EXERCISE TASK
Nothing may be dropped or altered: reproduce all the data.
════
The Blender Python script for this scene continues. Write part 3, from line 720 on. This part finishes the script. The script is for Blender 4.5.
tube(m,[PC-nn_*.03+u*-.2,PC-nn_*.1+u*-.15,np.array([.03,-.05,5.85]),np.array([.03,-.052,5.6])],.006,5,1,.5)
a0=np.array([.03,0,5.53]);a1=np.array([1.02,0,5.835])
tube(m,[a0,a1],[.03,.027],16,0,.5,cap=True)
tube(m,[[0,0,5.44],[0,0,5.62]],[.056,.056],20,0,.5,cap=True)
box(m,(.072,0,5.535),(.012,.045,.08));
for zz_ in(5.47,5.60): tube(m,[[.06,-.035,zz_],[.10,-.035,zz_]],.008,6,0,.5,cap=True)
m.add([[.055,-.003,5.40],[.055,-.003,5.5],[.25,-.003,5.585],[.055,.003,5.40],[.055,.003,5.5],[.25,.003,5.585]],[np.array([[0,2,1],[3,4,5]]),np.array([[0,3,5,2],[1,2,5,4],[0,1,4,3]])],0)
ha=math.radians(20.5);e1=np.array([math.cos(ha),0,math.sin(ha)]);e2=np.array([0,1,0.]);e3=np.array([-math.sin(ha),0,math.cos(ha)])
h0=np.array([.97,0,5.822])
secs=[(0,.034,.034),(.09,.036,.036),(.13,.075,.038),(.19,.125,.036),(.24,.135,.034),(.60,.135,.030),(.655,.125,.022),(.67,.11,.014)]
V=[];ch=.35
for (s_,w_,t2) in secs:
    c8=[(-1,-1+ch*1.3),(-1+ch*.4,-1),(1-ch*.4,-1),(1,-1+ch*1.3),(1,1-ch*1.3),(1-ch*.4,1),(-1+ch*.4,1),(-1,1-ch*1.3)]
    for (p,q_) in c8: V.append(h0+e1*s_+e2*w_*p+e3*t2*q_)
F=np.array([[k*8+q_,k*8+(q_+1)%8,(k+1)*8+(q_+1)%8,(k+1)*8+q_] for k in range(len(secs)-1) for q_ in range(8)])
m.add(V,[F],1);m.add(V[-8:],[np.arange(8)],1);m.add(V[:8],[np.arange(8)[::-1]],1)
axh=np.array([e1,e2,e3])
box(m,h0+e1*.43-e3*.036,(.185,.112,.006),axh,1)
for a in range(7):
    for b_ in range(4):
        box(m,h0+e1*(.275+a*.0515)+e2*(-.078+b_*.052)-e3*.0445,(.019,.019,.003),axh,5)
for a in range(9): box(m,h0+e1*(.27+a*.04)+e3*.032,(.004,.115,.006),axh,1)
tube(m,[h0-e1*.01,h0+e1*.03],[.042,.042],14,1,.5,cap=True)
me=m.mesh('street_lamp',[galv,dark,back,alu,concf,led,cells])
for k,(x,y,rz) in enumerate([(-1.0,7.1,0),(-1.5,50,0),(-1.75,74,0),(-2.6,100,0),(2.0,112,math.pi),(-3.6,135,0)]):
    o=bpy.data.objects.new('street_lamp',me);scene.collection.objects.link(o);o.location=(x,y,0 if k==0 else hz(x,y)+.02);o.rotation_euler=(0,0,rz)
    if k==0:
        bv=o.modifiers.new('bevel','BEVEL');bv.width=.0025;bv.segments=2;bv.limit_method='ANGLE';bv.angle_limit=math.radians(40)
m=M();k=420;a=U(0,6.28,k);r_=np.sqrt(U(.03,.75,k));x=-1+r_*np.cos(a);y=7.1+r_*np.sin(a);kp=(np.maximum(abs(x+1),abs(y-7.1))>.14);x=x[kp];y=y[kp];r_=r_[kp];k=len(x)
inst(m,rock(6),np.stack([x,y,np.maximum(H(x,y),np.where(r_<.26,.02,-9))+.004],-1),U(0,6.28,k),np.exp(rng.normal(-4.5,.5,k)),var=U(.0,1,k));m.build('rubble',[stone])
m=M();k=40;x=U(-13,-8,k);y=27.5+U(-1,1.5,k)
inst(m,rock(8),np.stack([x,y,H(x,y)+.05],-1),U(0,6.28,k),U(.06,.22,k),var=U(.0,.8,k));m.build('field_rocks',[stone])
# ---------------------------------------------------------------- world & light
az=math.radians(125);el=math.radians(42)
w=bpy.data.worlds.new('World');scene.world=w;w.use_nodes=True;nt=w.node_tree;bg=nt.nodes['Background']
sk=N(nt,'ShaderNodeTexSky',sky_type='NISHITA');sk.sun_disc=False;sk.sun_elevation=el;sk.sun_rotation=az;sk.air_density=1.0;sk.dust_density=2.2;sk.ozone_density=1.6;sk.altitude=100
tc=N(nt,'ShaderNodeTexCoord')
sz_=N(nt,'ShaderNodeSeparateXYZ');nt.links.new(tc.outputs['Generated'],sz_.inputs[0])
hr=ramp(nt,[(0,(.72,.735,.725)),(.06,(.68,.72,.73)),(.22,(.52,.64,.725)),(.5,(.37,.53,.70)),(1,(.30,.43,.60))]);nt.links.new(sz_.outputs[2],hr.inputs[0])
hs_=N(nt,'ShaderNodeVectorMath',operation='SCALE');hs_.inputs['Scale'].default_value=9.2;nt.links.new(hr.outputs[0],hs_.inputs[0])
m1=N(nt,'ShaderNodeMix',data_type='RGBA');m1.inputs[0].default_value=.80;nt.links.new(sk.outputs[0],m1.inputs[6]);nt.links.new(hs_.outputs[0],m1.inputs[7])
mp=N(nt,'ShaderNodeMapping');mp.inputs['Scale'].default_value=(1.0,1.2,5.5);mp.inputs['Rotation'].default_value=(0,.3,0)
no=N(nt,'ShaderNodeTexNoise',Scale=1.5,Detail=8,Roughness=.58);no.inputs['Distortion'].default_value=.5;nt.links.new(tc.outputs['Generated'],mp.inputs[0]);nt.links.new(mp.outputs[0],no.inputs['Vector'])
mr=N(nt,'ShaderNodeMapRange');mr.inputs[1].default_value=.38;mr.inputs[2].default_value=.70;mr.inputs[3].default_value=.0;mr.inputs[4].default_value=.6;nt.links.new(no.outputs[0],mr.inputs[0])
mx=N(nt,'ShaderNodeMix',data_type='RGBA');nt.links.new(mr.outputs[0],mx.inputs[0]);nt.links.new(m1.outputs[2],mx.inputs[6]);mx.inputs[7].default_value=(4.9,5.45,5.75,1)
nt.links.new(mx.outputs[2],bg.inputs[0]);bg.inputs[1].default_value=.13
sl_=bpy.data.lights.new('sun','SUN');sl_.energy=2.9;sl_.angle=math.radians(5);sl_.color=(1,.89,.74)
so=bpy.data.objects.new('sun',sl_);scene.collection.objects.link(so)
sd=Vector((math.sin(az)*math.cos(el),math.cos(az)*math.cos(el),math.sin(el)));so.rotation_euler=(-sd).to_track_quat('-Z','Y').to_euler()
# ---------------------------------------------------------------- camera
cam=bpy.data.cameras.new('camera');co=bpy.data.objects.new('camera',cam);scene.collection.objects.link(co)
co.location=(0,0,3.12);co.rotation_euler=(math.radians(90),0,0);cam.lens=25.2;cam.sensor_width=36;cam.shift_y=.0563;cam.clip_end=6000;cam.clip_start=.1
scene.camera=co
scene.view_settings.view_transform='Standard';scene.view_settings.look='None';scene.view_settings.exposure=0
════
EXERCISE RESULT
The Blender Python script for this scene continues. Write part 3, from line 720 on. This part finishes the script. The script is for Blender 4.5.
tube(m,[PC-nn_*.03+u*-.2,PC-nn_*.1+u*-.15,np.array([.03,-.05,5.85]),np.array([.03,-.052,5.6])],.006,5,1,.5)
a0=np.array([.03,0,5.53]);a1=np.array([1.02,0,5.835])
tube(m,[a0,a1],[.03,.027],16,0,.5,cap=True)
tube(m,[[0,0,5.44],[0,0,5.62]],[.056,.056],20,0,.5,cap=True)
box(m,(.072,0,5.535),(.012,.045,.08));
for zz_ in(5.47,5.60): tube(m,[[.06,-.035,zz_],[.10,-.035,zz_]],.008,6,0,.5,cap=True)
m.add([[.055,-.003,5.40],[.055,-.003,5.5],[.25,-.003,5.585],[.055,.003,5.40],[.055,.003,5.5],[.25,.003,5.585]],[np.array([[0,2,1],[3,4,5]]),np.array([[0,3,5,2],[1,2,5,4],[0,1,4,3]])],0)
ha=math.radians(20.5);e1=np.array([math.cos(ha),0,math.sin(ha)]);e2=np.array([0,1,0.]);e3=np.array([-math.sin(ha),0,math.cos(ha)])
h0=np.array([.97,0,5.822])
secs=[(0,.034,.034),(.09,.036,.036),(.13,.075,.038),(.19,.125,.036),(.24,.135,.034),(.60,.135,.030),(.655,.125,.022),(.67,.11,.014)]
V=[];ch=.35
for (s_,w_,t2) in secs:
    c8=[(-1,-1+ch*1.3),(-1+ch*.4,-1),(1-ch*.4,-1),(1,-1+ch*1.3),(1,1-ch*1.3),(1-ch*.4,1),(-1+ch*.4,1),(-1,1-ch*1.3)]
    for (p,q_) in c8: V.append(h0+e1*s_+e2*w_*p+e3*t2*q_)
F=np.array([[k*8+q_,k*8+(q_+1)%8,(k+1)*8+(q_+1)%8,(k+1)*8+q_] for k in range(len(secs)-1) for q_ in range(8)])
m.add(V,[F],1);m.add(V[-8:],[np.arange(8)],1);m.add(V[:8],[np.arange(8)[::-1]],1)
axh=np.array([e1,e2,e3])
box(m,h0+e1*.43-e3*.036,(.185,.112,.006),axh,1)
for a in range(7):
    for b_ in range(4):
        box(m,h0+e1*(.275+a*.0515)+e2*(-.078+b_*.052)-e3*.0445,(.019,.019,.003),axh,5)
for a in range(9): box(m,h0+e1*(.27+a*.04)+e3*.032,(.004,.115,.006),axh,1)
tube(m,[h0-e1*.01,h0+e1*.03],[.042,.042],14,1,.5,cap=True)
me=m.mesh('street_lamp',[galv,dark,back,alu,concf,led,cells])
for k,(x,y,rz) in enumerate([(-1.0,7.1,0),(-1.5,50,0),(-1.75,74,0),(-2.6,100,0),(2.0,112,math.pi),(-3.6,135,0)]):
    o=bpy.data.objects.new('street_lamp',me);scene.collection.objects.link(o);o.location=(x,y,0 if k==0 else hz(x,y)+.02);o.rotation_euler=(0,0,rz)
    if k==0:
        bv=o.modifiers.new('bevel','BEVEL');bv.width=.0025;bv.segments=2;bv.limit_method='ANGLE';bv.angle_limit=math.radians(40)
m=M();k=420;a=U(0,6.28,k);r_=np.sqrt(U(.03,.75,k));x=-1+r_*np.cos(a);y=7.1+r_*np.sin(a);kp=(np.maximum(abs(x+1),abs(y-7.1))>.14);x=x[kp];y=y[kp];r_=r_[kp];k=len(x)
inst(m,rock(6),np.stack([x,y,np.maximum(H(x,y),np.where(r_<.26,.02,-9))+.004],-1),U(0,6.28,k),np.exp(rng.normal(-4.5,.5,k)),var=U(.0,1,k));m.build('rubble',[stone])
m=M();k=40;x=U(-13,-8,k);y=27.5+U(-1,1.5,k)
inst(m,rock(8),np.stack([x,y,H(x,y)+.05],-1),U(0,6.28,k),U(.06,.22,k),var=U(.0,.8,k));m.build('field_rocks',[stone])
# ---------------------------------------------------------------- world & light
az=math.radians(125);el=math.radians(42)
w=bpy.data.worlds.new('World');scene.world=w;w.use_nodes=True;nt=w.node_tree;bg=nt.nodes['Background']
sk=N(nt,'ShaderNodeTexSky',sky_type='NISHITA');sk.sun_disc=False;sk.sun_elevation=el;sk.sun_rotation=az;sk.air_density=1.0;sk.dust_density=2.2;sk.ozone_density=1.6;sk.altitude=100
tc=N(nt,'ShaderNodeTexCoord')
sz_=N(nt,'ShaderNodeSeparateXYZ');nt.links.new(tc.outputs['Generated'],sz_.inputs[0])
hr=ramp(nt,[(0,(.72,.735,.725)),(.06,(.68,.72,.73)),(.22,(.52,.64,.725)),(.5,(.37,.53,.70)),(1,(.30,.43,.60))]);nt.links.new(sz_.outputs[2],hr.inputs[0])
hs_=N(nt,'ShaderNodeVectorMath',operation='SCALE');hs_.inputs['Scale'].default_value=9.2;nt.links.new(hr.outputs[0],hs_.inputs[0])
m1=N(nt,'ShaderNodeMix',data_type='RGBA');m1.inputs[0].default_value=.80;nt.links.new(sk.outputs[0],m1.inputs[6]);nt.links.new(hs_.outputs[0],m1.inputs[7])
mp=N(nt,'ShaderNodeMapping');mp.inputs['Scale'].default_value=(1.0,1.2,5.5);mp.inputs['Rotation'].default_value=(0,.3,0)
no=N(nt,'ShaderNodeTexNoise',Scale=1.5,Detail=8,Roughness=.58);no.inputs['Distortion'].default_value=.5;nt.links.new(tc.outputs['Generated'],mp.inputs[0]);nt.links.new(mp.outputs[0],no.inputs['Vector'])
mr=N(nt,'ShaderNodeMapRange');mr.inputs[1].default_value=.38;mr.inputs[2].default_value=.70;mr.inputs[3].default_value=.0;mr.inputs[4].default_value=.6;nt.links.new(no.outputs[0],mr.inputs[0])
mx=N(nt,'ShaderNodeMix',data_type='RGBA');nt.links.new(mr.outputs[0],mx.inputs[0]);nt.links.new(m1.outputs[2],mx.inputs[6]);mx.inputs[7].default_value=(4.9,5.45,5.75,1)
nt.links.new(mx.outputs[2],bg.inputs[0]);bg.inputs[1].default_value=.13
sl_=bpy.data.lights.new('sun','SUN');sl_.energy=2.9;sl_.angle=math.radians(5);sl_.color=(1,.89,.74)
so=bpy.data.objects.new('sun',sl_);scene.collection.objects.link(so)
sd=Vector((math.sin(az)*math.cos(el),math.cos(az)*math.cos(el),math.sin(el)));so.rotation_euler=(-sd).to_track_quat('-Z','Y').to_euler()
# ---------------------------------------------------------------- camera
cam=bpy.data.cameras.new('camera');co=bpy.data.objects.new('camera',cam);scene.collection.objects.link(co)
co.location=(0,0,3.12);co.rotation_euler=(math.radians(90),0,0);cam.lens=25.2;cam.sensor_width=36;cam.shift_y=.0563;cam.clip_end=6000;cam.clip_start=.1
scene.camera=co
scene.view_settings.view_transform='Standard';scene.view_settings.look='None';scene.view_settings.exposure=0